>> begin
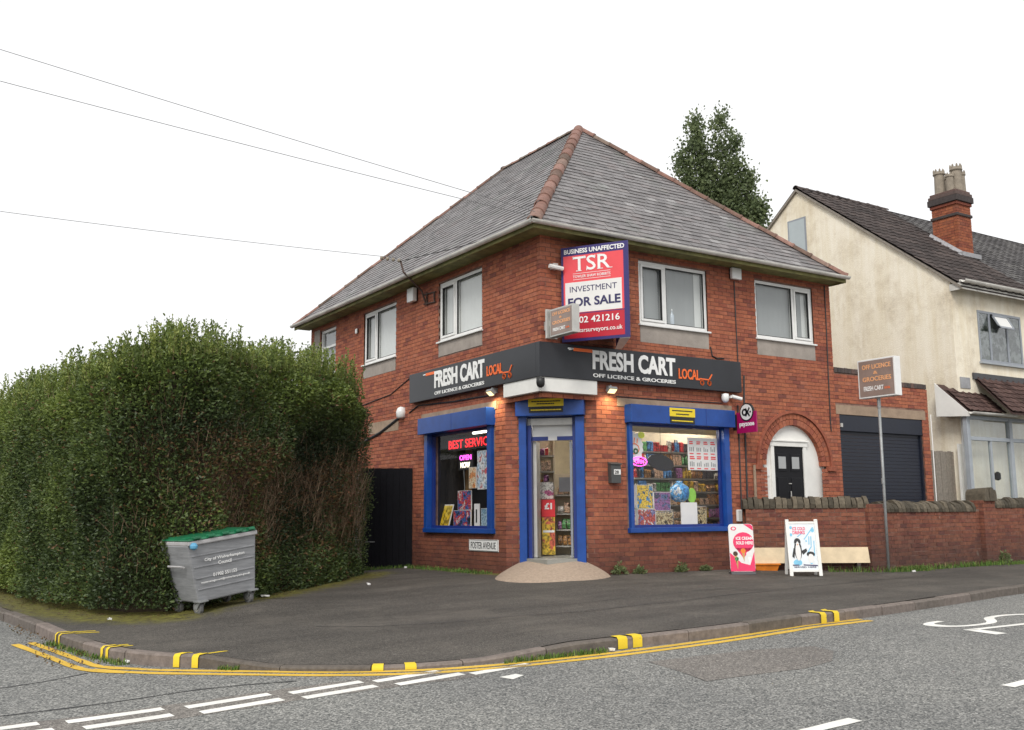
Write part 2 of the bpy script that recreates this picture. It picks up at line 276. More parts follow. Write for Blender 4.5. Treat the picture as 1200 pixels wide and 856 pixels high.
# ------------------------------------------------------------ object helpers
BASE = {}
def tag(o, label=None, cat=None, group=None, kind=None):
    if label: o['label'] = label
    if cat: o['category'] = cat
    if group: o['group'] = group
    if kind: o['kind'] = kind
    return o
def root(name, loc, label, cat, group=None):
    o = bpy.data.objects.new(name, None); COL.objects.link(o); o.location = loc; o.empty_display_size = 0.2
    BASE[o] = Vector(loc); return tag(o, label, cat, group)
def adopt(o, parent):
    if parent is not None:
        o.parent = parent
        if parent in BASE: o.matrix_parent_inverse = Matrix.Translation(-BASE[parent])
    return o
class MB:
    """collects boxes, prisms, tubes in world coordinates; build() links ONE mesh object"""
    def __init__(s): s.v = []; s.f = []; s.t = []
    def add(s, vs, fs, tone=None):
        n = len(s.v); s.v += [tuple(v) for v in vs]; s.f += [tuple(i + n for i in f) for f in fs]
        s.t += [random.random() if tone is None else tone] * len(fs); return s
    def hexa(s, a, back=True, tone=None):      # a: 8 pts, 0-3 one face, 4-7 the opposite
        f = [(0, 1, 2, 3), (0, 4, 5, 1), (1, 5, 6, 2), (2, 6, 7, 3), (3, 7, 4, 0)]
        if back: f.append((7, 6, 5, 4))
        return s.add(a, f, tone)
    def box(s, x0, x1, y0, y1, z0, z1, tone=None):
        return s.hexa([(x0, y0, z0), (x1, y0, z0), (x1, y1, z0), (x0, y1, z0), (x0, y0, z1), (x1, y0, z1), (x1, y1, z1), (x0, y1, z1)], True, tone)
    def fbox(s, F, u0, u1, z0, z1, d0, d1, back=True, tone=None):   # in a wall frame
        return s.hexa([F(u0, z0, d1), F(u1, z0, d1), F(u1, z1, d1), F(u0, z1, d1), F(u0, z0, d0), F(u1, z0, d0), F(u1, z1, d0), F(u0, z1, d0)], back, tone)
    def quad(s, a, b, c, d, tone=None): return s.add([a, b, c, d], [(0, 1, 2, 3)], tone)
    def tube(s, pts, r, n=6, r2=None, cap=True):
        pts = [Vector(p) for p in pts]; k = len(pts); rings = []
        for i, p in enumerate(pts):
            t = (pts[min(i + 1, k - 1)] - pts[max(i - 1, 0)]).normalized()
            a = t.cross(Vector((0, 0, 1)))
            if a.length < 0.05: a = t.cross(Vector((1, 0, 0)))
            a.normalize(); b = t.cross(a)
            rr = r if r2 is None else r + (r2 - r) * i / max(1, k - 1)
            rings.append([p + a * math.cos(2 * math.pi * j / n) * rr + b * math.sin(2 * math.pi * j / n) * rr for j in range(n)])
        vs = [v for rg in rings for v in rg]; fs = []
        for i in range(k - 1):
            for j in range(n): fs.append((i * n + j, i * n + (j + 1) % n, (i + 1) * n + (j + 1) % n, (i + 1) * n + j))
        if cap: fs.append(tuple(range(n))); fs.append(tuple(range((k - 1) * n, k * n)))
        return s.add(vs, fs)
    def lathe(s, c, prof, n=12, M4=None):      # prof: (radius, height) about +Z at c
        vs = []; k = len(prof)
        for r, h in prof:
            for j in range(n):
                p = Vector((math.cos(2 * math.pi * j / n) * r, math.sin(2 * math.pi * j / n) * r, h))
                if M4 is not None: p = M4 @ p
                vs.append(Vector(c) + p)
        fs = [(i * n + j, i * n + (j + 1) % n, (i + 1) * n + (j + 1) % n, (i + 1) * n + j) for i in range(k - 1) for j in range(n)]
        fs += [tuple(range(n)), tuple(range((k - 1) * n, k * n))]
        return s.add(vs, fs)
    def mesh(s, name, tone=True, smooth=False, recalc=True):
        m = bpy.data.meshes.new(name); m.from_pydata([tuple(v) for v in s.v], [], s.f)
        if tone:
            a = m.attributes.new('tone', 'FLOAT', 'FACE'); a.data.foreach_set('value', s.t)
        if recalc:
            bm = bmesh.new(); bm.from_mesh(m); bmesh.ops.recalc_face_normals(bm, faces=bm.faces); bm.to_mesh(m); bm.free()
        if smooth: m.polygons.foreach_set('use_smooth', [True] * len(m.polygons))
        return m
    def build(s, name, mat, parent=None, smooth=False, kind=None, bevel=0, tone=True, label=None):
        m = s.mesh(name, tone, smooth); m.materials.append(mat)
        o = bpy.data.objects.new(name, m); COL.objects.link(o); adopt(o, parent)
        if kind: o['kind'] = kind
        if label: o['label'] = label
        if bevel:
            b = o.modifiers.new('bevel', 'BEVEL'); b.width = bevel; b.segments = 2; b.limit_method = 'ANGLE'
        return o
def inst(name, mesh, mw, parent=None):
    o = bpy.data.objects.new(name, mesh); COL.objects.link(o)
    o.matrix_basis = mw; adopt(o, parent); return o
def frame(O, du, n):
    O = Vector(O); du = Vector(du).normalized(); n = Vector(n).normalized()
    def F(u, z, d=0.0): return O + du * u + n * d + Vector((0, 0, z))
    F.O = O; F.du = du; F.n = n
    return F
FR = frame((0, 0, 0), (1, 0, 0), (0, -1, 0))        # right street wall
FL = frame((0, 0, 0), (0, 1, 0), (-1, 0, 0))        # left street wall
CH = 1.16; Q = math.sqrt(0.5)
FC = frame((CH / 2, CH / 2, 0), (Q, -Q, 0), (-Q, -Q, 0))   # splayed doorway wall
FLs = frame((0, 0, 0), (0, -1, 0), (-1, 0, 0))      # left wall read left to right: u = -y

TXT = {}
def lettering(parent, body, o, du, dv, mat, bold=0.02, depth=0.004, name='lettering', shear=0.0):
    """text mesh fitted to the parallelogram o, du (width), dv (height), standing proud of it"""
    key = (body, bold, shear)
    if key not in TXT:
        cu = bpy.data.curves.new('t', 'FONT'); cu.body = body; cu.offset = bold; cu.shear = shear; cu.resolution_u = 3; cu.align_x = 'CENTER'; cu.space_line = 0.95
        to = bpy.data.objects.new('t', cu); COL.objects.link(to); dg = bpy.context.evaluated_depsgraph_get()
        me = bpy.data.meshes.new_from_object(to.evaluated_get(dg)); bpy.data.objects.remove(to)
        co = np.array([v.co[:2] for v in me.vertices]); fs = [tuple(p.vertices) for p in me.polygons]
        mn = co.min(0); mxx = co.max(0); TXT[key] = ((co - mn) / (mxx - mn), fs); bpy.data.meshes.remove(me)
    co, fs = TXT[key]; o = Vector(o); du = Vector(du); dv = Vector(dv); n = du.cross(dv).normalized() * depth
    b = MB(); b.add([o + du * float(x) + dv * float(y) + n for x, y in co], fs)
    # edges of the letters: a thin skirt down to the surface
    me = bpy.data.meshes.new(name); me.from_pydata([tuple(v) for v in b.v], [], b.f); me.materials.append(mat)
    bm = bmesh.new(); bm.from_mesh(me); be = [e for e in bm.edges if len(e.link_faces) == 1]
    r = bmesh.ops.extrude_edge_only(bm, edges=be); bmesh.ops.translate(bm, vec=-n * 0.95, verts=[g for g in r['geom'] if isinstance(g, bmesh.types.BMVert)])
    bm.to_mesh(me); bm.free()
    ob = bpy.data.objects.new(name, me); COL.objects.link(ob); adopt(ob, parent); return ob
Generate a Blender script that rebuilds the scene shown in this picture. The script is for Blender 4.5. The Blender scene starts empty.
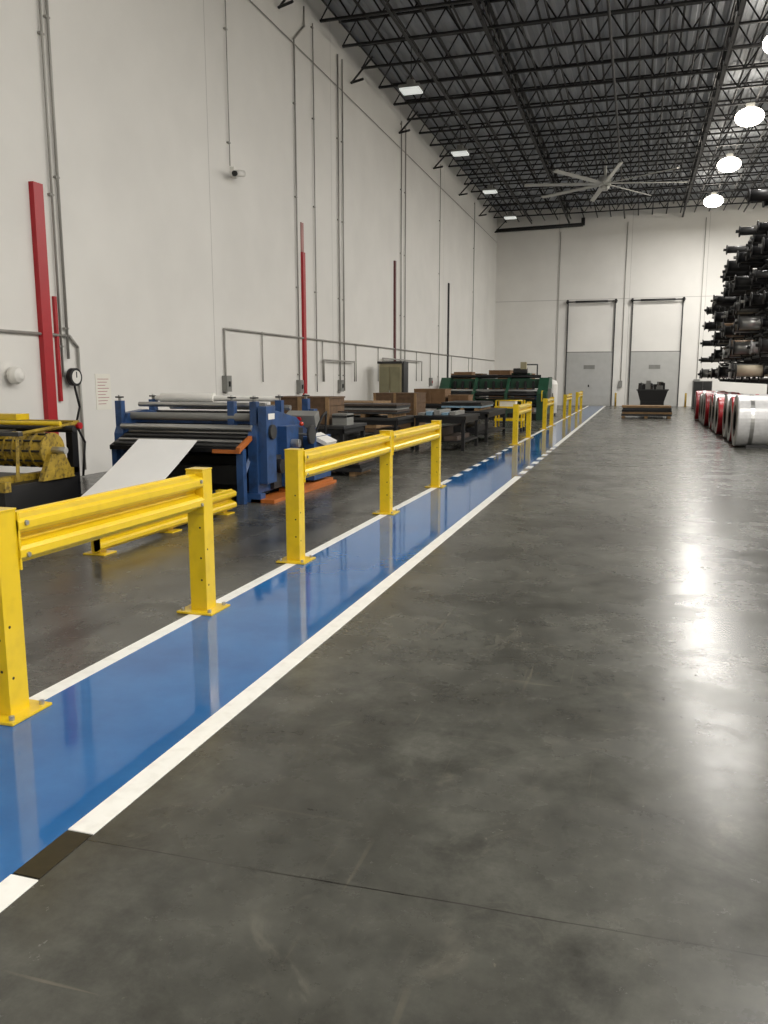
>> end
▸ **STATED PROBLEM**
Transcribe the whole listing, character for character, but not its images.

▸ **RIGHT ANSWER**
Write part 2 of the bpy script that recreates this picture. It picks up at line 276. More parts follow. Write for Blender 4.5. Treat the picture as 1200 pixels wide and 856 pixels high.
# ------------------------------------------------------------ object helpers
BASE = {}
def tag(o, label=None, cat=None, group=None, kind=None):
    if label: o['label'] = label
    if cat: o['category'] = cat
    if group: o['group'] = group
    if kind: o['kind'] = kind
    return o
def root(name, loc, label, cat, group=None):
    o = bpy.data.objects.new(name, None); COL.objects.link(o); o.location = loc; o.empty_display_size = 0.2
    BASE[o] = Vector(loc); return tag(o, label, cat, group)
def adopt(o, parent):
    if parent is not None:
        o.parent = parent
        if parent in BASE: o.matrix_parent_inverse = Matrix.Translation(-BASE[parent])
    return o
class MB:
    """collects boxes, prisms, tubes in world coordinates; build() links ONE mesh object"""
    def __init__(s): s.v = []; s.f = []; s.t = []
    def add(s, vs, fs, tone=None):
        n = len(s.v); s.v += [tuple(v) for v in vs]; s.f += [tuple(i + n for i in f) for f in fs]
        s.t += [random.random() if tone is None else tone] * len(fs); return s
    def hexa(s, a, back=True, tone=None):      # a: 8 pts, 0-3 one face, 4-7 the opposite
        f = [(0, 1, 2, 3), (0, 4, 5, 1), (1, 5, 6, 2), (2, 6, 7, 3), (3, 7, 4, 0)]
        if back: f.append((7, 6, 5, 4))
        return s.add(a, f, tone)
    def box(s, x0, x1, y0, y1, z0, z1, tone=None):
        return s.hexa([(x0, y0, z0), (x1, y0, z0), (x1, y1, z0), (x0, y1, z0), (x0, y0, z1), (x1, y0, z1), (x1, y1, z1), (x0, y1, z1)], True, tone)
    def fbox(s, F, u0, u1, z0, z1, d0, d1, back=True, tone=None):   # in a wall frame
        return s.hexa([F(u0, z0, d1), F(u1, z0, d1), F(u1, z1, d1), F(u0, z1, d1), F(u0, z0, d0), F(u1, z0, d0), F(u1, z1, d0), F(u0, z1, d0)], back, tone)
    def quad(s, a, b, c, d, tone=None): return s.add([a, b, c, d], [(0, 1, 2, 3)], tone)
    def tube(s, pts, r, n=6, r2=None, cap=True):
        pts = [Vector(p) for p in pts]; k = len(pts); rings = []
        for i, p in enumerate(pts):
            t = (pts[min(i + 1, k - 1)] - pts[max(i - 1, 0)]).normalized()
            a = t.cross(Vector((0, 0, 1)))
            if a.length < 0.05: a = t.cross(Vector((1, 0, 0)))
            a.normalize(); b = t.cross(a)
            rr = r if r2 is None else r + (r2 - r) * i / max(1, k - 1)
            rings.append([p + a * math.cos(2 * math.pi * j / n) * rr + b * math.sin(2 * math.pi * j / n) * rr for j in range(n)])
        vs = [v for rg in rings for v in rg]; fs = []
        for i in range(k - 1):
            for j in range(n): fs.append((i * n + j, i * n + (j + 1) % n, (i + 1) * n + (j + 1) % n, (i + 1) * n + j))
        if cap: fs.append(tuple(range(n))); fs.append(tuple(range((k - 1) * n, k * n)))
        return s.add(vs, fs)
    def lathe(s, c, prof, n=12, M4=None):      # prof: (radius, height) about +Z at c
        vs = []; k = len(prof)
        for r, h in prof:
            for j in range(n):
                p = Vector((math.cos(2 * math.pi * j / n) * r, math.sin(2 * math.pi * j / n) * r, h))
                if M4 is not None: p = M4 @ p
                vs.append(Vector(c) + p)
        fs = [(i * n + j, i * n + (j + 1) % n, (i + 1) * n + (j + 1) % n, (i + 1) * n + j) for i in range(k - 1) for j in range(n)]
        fs += [tuple(range(n)), tuple(range((k - 1) * n, k * n))]
        return s.add(vs, fs)
    def mesh(s, name, tone=True, smooth=False, recalc=True):
        m = bpy.data.meshes.new(name); m.from_pydata([tuple(v) for v in s.v], [], s.f)
        if tone:
            a = m.attributes.new('tone', 'FLOAT', 'FACE'); a.data.foreach_set('value', s.t)
        if recalc:
            bm = bmesh.new(); bm.from_mesh(m); bmesh.ops.recalc_face_normals(bm, faces=bm.faces); bm.to_mesh(m); bm.free()
        if smooth: m.polygons.foreach_set('use_smooth', [True] * len(m.polygons))
        return m
    def build(s, name, mat, parent=None, smooth=False, kind=None, bevel=0, tone=True, label=None):
        m = s.mesh(name, tone, smooth); m.materials.append(mat)
        o = bpy.data.objects.new(name, m); COL.objects.link(o); adopt(o, parent)
        if kind: o['kind'] = kind
        if label: o['label'] = label
        if bevel:
            b = o.modifiers.new('bevel', 'BEVEL'); b.width = bevel; b.segments = 2; b.limit_method = 'ANGLE'
        return o
def inst(name, mesh, mw, parent=None):
    o = bpy.data.objects.new(name, mesh); COL.objects.link(o)
    o.matrix_basis = mw; adopt(o, parent); return o
def frame(O, du, n):
    O = Vector(O); du = Vector(du).normalized(); n = Vector(n).normalized()
    def F(u, z, d=0.0): return O + du * u + n * d + Vector((0, 0, z))
    F.O = O; F.du = du; F.n = n
    return F
FR = frame((0, 0, 0), (1, 0, 0), (0, -1, 0))        # right street wall
FL = frame((0, 0, 0), (0, 1, 0), (-1, 0, 0))        # left street wall
CH = 1.16; Q = math.sqrt(0.5)
FC = frame((CH / 2, CH / 2, 0), (Q, -Q, 0), (-Q, -Q, 0))   # splayed doorway wall
FLs = frame((0, 0, 0), (0, -1, 0), (-1, 0, 0))      # left wall read left to right: u = -y

TXT = {}
def lettering(parent, body, o, du, dv, mat, bold=0.02, depth=0.004, name='lettering', shear=0.0):
    """text mesh fitted to the parallelogram o, du (width), dv (height), standing proud of it"""
    key = (body, bold, shear)
    if key not in TXT:
        cu = bpy.data.curves.new('t', 'FONT'); cu.body = body; cu.offset = bold; cu.shear = shear; cu.resolution_u = 3; cu.align_x = 'CENTER'; cu.space_line = 0.95
        to = bpy.data.objects.new('t', cu); COL.objects.link(to); dg = bpy.context.evaluated_depsgraph_get()
        me = bpy.data.meshes.new_from_object(to.evaluated_get(dg)); bpy.data.objects.remove(to)
        co = np.array([v.co[:2] for v in me.vertices]); fs = [tuple(p.vertices) for p in me.polygons]
        mn = co.min(0); mxx = co.max(0); TXT[key] = ((co - mn) / (mxx - mn), fs); bpy.data.meshes.remove(me)
    co, fs = TXT[key]; o = Vector(o); du = Vector(du); dv = Vector(dv); n = du.cross(dv).normalized() * depth
    b = MB(); b.add([o + du * float(x) + dv * float(y) + n for x, y in co], fs)
    # edges of the letters: a thin skirt down to the surface
    me = bpy.data.meshes.new(name); me.from_pydata([tuple(v) for v in b.v], [], b.f); me.materials.append(mat)
    bm = bmesh.new(); bm.from_mesh(me); be = [e for e in bm.edges if len(e.link_faces) == 1]
    r = bmesh.ops.extrude_edge_only(bm, edges=be); bmesh.ops.translate(bm, vec=-n * 0.95, verts=[g for g in r['geom'] if isinstance(g, bmesh.types.BMVert)])
    bm.to_mesh(me); bm.free()
    ob = bpy.data.objects.new(name, me); COL.objects.link(ob); adopt(ob, parent); return ob
Generate a Blender script that rebuilds the scene shown in this picture. The script is for Blender 4.5. The Blender scene starts empty.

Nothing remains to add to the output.